* **Directive**
Examine the entries and show every line in which the word "this" is found.

* **Entries supplied**
— START —

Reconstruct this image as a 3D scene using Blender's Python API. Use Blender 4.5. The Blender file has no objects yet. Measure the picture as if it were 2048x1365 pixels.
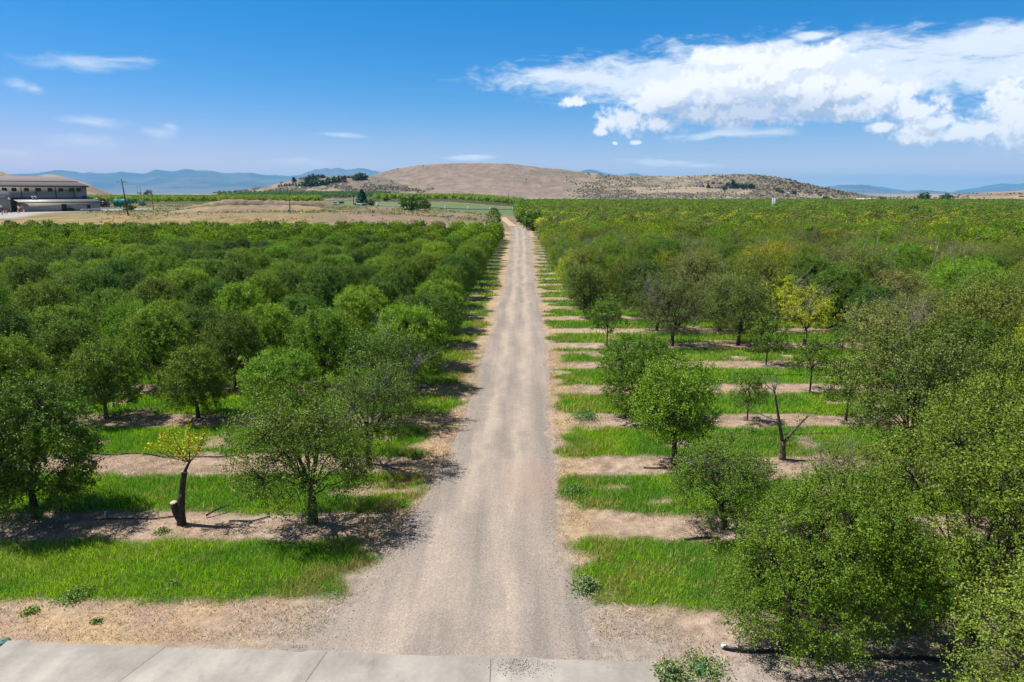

— END —
— START —

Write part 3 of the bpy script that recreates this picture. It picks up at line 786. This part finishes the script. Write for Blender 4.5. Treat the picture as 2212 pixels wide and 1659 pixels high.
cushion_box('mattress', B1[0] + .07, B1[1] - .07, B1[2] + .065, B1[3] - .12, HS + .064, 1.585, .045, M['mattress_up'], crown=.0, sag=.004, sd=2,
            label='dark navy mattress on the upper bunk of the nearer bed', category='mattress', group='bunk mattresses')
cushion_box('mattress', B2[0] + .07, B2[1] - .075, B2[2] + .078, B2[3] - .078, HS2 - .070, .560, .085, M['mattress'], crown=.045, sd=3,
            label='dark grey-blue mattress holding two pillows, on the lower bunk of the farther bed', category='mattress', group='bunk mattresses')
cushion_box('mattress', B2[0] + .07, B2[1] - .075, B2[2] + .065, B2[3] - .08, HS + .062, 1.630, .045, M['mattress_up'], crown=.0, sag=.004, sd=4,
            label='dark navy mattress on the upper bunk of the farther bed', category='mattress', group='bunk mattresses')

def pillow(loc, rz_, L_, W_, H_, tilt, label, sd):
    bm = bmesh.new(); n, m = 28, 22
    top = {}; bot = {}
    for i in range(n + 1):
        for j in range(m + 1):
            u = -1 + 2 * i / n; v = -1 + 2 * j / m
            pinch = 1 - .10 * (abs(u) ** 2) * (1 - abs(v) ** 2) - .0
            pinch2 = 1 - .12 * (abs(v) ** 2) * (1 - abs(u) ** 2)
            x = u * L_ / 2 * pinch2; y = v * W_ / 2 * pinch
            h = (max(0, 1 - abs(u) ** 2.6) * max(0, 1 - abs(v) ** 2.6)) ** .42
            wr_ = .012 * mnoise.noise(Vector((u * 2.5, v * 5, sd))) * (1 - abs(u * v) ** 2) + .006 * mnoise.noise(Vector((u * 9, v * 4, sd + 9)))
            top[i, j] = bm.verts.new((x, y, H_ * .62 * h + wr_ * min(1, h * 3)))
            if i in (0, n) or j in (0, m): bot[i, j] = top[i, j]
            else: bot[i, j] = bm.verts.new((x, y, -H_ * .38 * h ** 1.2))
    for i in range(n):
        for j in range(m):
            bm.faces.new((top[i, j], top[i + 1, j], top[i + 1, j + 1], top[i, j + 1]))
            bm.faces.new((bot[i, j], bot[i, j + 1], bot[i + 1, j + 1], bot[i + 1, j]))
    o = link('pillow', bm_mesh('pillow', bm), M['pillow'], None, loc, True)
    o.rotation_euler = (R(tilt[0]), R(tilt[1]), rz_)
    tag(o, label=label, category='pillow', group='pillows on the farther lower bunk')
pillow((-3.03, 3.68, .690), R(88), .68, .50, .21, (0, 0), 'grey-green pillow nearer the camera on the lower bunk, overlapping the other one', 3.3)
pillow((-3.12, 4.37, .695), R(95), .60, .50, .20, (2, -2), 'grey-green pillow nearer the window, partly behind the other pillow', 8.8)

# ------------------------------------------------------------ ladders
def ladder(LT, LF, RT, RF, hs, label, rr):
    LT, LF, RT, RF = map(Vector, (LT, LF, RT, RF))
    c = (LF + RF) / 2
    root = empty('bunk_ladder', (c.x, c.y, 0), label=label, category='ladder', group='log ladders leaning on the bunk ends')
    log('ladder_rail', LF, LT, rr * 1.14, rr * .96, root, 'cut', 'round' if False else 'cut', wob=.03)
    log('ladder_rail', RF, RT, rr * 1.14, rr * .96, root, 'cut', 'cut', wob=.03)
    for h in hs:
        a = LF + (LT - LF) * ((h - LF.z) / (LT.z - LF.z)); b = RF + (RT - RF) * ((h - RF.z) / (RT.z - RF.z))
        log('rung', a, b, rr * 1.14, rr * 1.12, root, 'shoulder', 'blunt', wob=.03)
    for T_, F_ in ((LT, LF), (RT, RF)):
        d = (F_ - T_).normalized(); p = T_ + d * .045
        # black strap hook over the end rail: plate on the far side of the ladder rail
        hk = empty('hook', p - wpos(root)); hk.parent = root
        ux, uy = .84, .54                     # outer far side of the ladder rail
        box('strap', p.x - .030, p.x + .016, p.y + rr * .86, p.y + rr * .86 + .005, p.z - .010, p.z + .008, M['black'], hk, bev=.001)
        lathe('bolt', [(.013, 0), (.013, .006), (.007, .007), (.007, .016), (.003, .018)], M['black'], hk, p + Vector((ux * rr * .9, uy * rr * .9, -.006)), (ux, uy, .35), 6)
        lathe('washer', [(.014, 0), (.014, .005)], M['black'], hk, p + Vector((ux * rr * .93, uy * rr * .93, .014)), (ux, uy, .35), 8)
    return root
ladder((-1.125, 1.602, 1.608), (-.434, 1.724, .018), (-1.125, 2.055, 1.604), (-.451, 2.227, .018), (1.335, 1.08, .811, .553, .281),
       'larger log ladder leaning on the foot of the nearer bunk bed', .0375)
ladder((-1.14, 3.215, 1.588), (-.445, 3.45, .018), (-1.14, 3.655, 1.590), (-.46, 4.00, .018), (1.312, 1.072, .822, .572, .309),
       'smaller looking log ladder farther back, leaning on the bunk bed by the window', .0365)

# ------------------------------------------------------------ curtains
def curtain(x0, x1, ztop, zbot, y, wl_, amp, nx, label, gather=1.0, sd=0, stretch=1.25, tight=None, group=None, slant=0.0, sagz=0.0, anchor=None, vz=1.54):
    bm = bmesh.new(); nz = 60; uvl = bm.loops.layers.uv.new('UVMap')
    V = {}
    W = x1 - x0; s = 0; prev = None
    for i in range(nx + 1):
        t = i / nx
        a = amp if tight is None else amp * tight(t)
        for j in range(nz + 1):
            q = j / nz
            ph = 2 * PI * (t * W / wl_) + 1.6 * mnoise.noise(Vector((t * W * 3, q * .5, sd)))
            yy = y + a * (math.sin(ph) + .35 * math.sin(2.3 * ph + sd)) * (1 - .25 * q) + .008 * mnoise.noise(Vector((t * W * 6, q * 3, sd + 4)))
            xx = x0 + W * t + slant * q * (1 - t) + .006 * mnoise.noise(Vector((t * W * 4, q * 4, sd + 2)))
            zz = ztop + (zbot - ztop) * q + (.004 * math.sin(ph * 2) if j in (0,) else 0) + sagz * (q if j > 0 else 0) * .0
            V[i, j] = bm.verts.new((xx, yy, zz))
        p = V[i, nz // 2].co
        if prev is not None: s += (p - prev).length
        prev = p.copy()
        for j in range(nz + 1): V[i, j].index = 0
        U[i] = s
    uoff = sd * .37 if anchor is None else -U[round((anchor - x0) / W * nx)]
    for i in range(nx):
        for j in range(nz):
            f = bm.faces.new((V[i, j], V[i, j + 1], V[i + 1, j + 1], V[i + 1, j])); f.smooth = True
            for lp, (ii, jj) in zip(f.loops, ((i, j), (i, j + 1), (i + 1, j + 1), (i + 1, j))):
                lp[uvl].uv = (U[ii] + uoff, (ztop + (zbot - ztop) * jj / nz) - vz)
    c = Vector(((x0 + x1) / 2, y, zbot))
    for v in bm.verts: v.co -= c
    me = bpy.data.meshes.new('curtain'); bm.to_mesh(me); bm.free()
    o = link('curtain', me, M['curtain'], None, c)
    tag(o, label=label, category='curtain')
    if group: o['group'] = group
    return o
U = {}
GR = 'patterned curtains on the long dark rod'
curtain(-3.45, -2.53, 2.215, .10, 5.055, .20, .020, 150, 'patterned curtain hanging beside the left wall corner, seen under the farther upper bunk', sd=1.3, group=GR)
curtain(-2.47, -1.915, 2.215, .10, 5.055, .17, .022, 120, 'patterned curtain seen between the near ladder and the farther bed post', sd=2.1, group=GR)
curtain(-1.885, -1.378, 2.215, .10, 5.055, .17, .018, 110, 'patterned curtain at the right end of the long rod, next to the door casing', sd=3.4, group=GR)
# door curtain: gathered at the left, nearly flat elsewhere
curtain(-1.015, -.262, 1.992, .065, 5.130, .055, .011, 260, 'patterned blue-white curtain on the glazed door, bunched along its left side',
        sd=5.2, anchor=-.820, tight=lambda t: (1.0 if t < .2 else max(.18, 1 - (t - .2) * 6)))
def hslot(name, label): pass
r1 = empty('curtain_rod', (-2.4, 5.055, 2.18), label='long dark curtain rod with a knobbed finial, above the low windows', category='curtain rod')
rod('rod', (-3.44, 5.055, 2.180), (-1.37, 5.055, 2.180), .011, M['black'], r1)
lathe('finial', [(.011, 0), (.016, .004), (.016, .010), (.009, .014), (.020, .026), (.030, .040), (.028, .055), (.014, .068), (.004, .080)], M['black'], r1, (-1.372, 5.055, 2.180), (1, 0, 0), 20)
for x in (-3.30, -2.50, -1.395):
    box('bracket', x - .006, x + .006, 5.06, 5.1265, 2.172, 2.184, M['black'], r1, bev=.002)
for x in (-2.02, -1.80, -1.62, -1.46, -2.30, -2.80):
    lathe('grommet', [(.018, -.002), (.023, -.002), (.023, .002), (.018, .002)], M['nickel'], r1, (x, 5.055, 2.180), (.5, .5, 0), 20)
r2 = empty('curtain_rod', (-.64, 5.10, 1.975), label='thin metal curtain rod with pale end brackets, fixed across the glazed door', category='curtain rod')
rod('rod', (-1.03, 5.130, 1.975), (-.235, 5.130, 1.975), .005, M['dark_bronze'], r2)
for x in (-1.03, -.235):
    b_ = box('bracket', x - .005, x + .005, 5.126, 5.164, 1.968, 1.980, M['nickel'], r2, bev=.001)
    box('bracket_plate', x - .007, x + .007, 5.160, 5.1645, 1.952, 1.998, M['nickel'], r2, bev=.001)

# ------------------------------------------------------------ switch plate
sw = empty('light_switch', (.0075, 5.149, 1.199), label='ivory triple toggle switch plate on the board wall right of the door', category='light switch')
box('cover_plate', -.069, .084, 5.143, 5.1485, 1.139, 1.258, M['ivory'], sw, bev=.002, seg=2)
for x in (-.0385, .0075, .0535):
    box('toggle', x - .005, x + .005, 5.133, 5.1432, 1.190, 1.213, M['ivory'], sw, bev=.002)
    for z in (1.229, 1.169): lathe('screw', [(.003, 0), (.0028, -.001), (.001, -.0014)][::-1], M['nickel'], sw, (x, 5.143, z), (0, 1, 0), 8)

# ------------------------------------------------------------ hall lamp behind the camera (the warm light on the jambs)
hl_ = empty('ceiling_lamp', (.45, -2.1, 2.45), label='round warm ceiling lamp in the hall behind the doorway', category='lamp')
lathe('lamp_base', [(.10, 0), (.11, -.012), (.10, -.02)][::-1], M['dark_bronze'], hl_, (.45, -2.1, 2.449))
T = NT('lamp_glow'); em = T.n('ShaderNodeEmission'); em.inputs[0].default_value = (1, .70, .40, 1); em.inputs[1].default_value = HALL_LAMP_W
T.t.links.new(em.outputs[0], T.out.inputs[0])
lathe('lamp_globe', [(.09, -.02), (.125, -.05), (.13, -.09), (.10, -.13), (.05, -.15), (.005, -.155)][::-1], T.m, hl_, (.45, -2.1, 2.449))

— END —

* **Response**
Reconstruct this image as a 3D scene using Blender's Python API. Use Blender 4.5. The Blender file has no objects yet. Measure the picture as if it were 2048x1365 pixels.
Write part 3 of the bpy script that recreates this picture. It picks up at line 786. This part finishes the script. Write for Blender 4.5. Treat the picture as 2212 pixels wide and 1659 pixels high.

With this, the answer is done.